[Objective]: Extract, without alteration, each line from the start of the listing to the line bearing "scene.camera = cam".
=== Records for processing ===
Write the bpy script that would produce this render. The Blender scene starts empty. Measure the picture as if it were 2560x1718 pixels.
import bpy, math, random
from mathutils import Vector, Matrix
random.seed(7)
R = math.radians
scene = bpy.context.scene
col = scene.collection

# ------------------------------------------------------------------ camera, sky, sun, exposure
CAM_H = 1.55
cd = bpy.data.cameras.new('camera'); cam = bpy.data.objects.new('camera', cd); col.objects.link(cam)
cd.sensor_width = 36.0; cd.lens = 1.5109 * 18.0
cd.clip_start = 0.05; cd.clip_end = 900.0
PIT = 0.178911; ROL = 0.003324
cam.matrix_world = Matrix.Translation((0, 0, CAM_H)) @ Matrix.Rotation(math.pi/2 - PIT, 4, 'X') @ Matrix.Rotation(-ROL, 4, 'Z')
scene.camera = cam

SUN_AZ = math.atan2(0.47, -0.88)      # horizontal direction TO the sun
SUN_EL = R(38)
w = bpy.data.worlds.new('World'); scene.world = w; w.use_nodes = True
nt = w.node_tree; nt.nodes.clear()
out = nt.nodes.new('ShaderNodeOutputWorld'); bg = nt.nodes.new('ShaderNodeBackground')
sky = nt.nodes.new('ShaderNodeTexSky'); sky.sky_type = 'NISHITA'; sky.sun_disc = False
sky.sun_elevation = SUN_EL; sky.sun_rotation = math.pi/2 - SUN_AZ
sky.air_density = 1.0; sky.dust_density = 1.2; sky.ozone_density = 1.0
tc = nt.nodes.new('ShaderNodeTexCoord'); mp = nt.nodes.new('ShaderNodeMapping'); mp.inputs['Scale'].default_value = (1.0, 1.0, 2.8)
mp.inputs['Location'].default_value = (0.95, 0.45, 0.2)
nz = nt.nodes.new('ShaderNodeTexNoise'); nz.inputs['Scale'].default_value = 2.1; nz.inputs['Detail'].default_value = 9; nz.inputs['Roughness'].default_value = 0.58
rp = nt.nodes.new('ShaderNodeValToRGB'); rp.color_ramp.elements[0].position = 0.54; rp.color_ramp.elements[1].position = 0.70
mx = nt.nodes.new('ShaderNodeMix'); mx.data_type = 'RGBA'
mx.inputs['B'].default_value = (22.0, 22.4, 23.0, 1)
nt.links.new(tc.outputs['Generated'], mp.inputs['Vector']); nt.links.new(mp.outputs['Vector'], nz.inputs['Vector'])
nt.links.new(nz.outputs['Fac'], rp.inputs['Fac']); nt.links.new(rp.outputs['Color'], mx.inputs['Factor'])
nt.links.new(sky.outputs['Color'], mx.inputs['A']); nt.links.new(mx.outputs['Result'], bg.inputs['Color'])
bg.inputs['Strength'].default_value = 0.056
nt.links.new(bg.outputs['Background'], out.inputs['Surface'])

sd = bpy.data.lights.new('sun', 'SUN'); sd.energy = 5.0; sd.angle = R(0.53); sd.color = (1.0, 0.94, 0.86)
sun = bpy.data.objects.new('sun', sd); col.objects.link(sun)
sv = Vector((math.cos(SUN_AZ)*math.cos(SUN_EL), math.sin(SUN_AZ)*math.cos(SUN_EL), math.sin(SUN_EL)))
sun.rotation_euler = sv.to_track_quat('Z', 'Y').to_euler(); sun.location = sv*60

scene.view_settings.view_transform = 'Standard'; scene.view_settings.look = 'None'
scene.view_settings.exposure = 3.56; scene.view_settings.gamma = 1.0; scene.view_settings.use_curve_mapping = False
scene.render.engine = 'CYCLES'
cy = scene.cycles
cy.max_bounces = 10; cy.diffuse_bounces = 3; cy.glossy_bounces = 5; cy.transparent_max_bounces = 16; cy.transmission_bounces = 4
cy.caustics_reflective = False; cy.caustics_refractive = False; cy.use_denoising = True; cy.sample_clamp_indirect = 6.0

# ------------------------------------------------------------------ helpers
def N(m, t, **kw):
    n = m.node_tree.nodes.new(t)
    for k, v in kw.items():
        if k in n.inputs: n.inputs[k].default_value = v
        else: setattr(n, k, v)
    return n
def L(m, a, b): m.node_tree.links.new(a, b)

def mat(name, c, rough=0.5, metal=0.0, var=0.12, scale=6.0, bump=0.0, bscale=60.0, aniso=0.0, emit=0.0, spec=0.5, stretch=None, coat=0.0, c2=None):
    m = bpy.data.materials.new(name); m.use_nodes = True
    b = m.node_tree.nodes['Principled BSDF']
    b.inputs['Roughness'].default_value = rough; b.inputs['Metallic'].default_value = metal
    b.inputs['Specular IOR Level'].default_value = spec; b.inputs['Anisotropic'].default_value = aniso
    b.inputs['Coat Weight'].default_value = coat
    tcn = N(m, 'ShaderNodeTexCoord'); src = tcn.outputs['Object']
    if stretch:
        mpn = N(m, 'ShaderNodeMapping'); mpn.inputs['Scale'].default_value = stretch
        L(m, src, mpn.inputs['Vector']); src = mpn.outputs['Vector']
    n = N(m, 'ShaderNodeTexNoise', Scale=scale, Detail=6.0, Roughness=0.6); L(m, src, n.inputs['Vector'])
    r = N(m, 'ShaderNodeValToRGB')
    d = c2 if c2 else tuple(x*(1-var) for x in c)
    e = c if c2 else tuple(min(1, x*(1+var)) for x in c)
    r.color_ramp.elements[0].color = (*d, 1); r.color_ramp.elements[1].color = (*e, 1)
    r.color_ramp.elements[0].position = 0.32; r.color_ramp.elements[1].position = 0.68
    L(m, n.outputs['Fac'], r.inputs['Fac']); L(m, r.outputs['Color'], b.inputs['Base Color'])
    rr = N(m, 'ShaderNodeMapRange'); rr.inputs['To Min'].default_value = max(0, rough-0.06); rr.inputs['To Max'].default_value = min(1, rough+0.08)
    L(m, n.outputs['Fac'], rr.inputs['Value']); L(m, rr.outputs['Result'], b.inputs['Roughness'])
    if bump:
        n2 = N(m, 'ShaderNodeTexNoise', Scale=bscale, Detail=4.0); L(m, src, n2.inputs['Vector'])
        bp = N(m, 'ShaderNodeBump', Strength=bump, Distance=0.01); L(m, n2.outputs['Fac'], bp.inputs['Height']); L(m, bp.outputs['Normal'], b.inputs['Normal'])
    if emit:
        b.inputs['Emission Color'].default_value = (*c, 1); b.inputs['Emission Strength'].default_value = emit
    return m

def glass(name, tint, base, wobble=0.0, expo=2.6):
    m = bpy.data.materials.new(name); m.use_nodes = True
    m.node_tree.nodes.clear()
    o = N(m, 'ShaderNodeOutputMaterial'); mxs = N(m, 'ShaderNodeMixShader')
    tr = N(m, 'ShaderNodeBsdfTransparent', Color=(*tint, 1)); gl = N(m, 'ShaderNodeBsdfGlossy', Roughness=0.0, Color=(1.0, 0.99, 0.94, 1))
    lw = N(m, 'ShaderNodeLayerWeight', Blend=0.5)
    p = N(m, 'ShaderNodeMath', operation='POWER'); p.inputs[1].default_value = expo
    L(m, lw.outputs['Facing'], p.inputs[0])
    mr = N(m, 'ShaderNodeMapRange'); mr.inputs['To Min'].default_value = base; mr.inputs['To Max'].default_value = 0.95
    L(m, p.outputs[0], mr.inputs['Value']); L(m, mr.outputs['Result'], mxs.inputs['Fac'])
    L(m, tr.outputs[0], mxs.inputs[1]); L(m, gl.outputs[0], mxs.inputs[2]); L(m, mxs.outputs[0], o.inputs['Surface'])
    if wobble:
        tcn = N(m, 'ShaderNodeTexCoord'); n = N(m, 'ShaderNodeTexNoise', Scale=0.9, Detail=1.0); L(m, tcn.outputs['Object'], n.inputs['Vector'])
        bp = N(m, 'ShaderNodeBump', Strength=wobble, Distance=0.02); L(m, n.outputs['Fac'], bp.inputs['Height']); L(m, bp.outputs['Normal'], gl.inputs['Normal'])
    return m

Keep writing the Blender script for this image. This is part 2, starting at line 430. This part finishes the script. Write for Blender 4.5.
===
[Correct output]:
Write the bpy script that would produce this render. The Blender scene starts empty. Measure the picture as if it were 2560x1718 pixels.
import bpy, math, random
from mathutils import Vector, Matrix
random.seed(7)
R = math.radians
scene = bpy.context.scene
col = scene.collection

# ------------------------------------------------------------------ camera, sky, sun, exposure
CAM_H = 1.55
cd = bpy.data.cameras.new('camera'); cam = bpy.data.objects.new('camera', cd); col.objects.link(cam)
cd.sensor_width = 36.0; cd.lens = 1.5109 * 18.0
cd.clip_start = 0.05; cd.clip_end = 900.0
PIT = 0.178911; ROL = 0.003324
cam.matrix_world = Matrix.Translation((0, 0, CAM_H)) @ Matrix.Rotation(math.pi/2 - PIT, 4, 'X') @ Matrix.Rotation(-ROL, 4, 'Z')
scene.camera = cam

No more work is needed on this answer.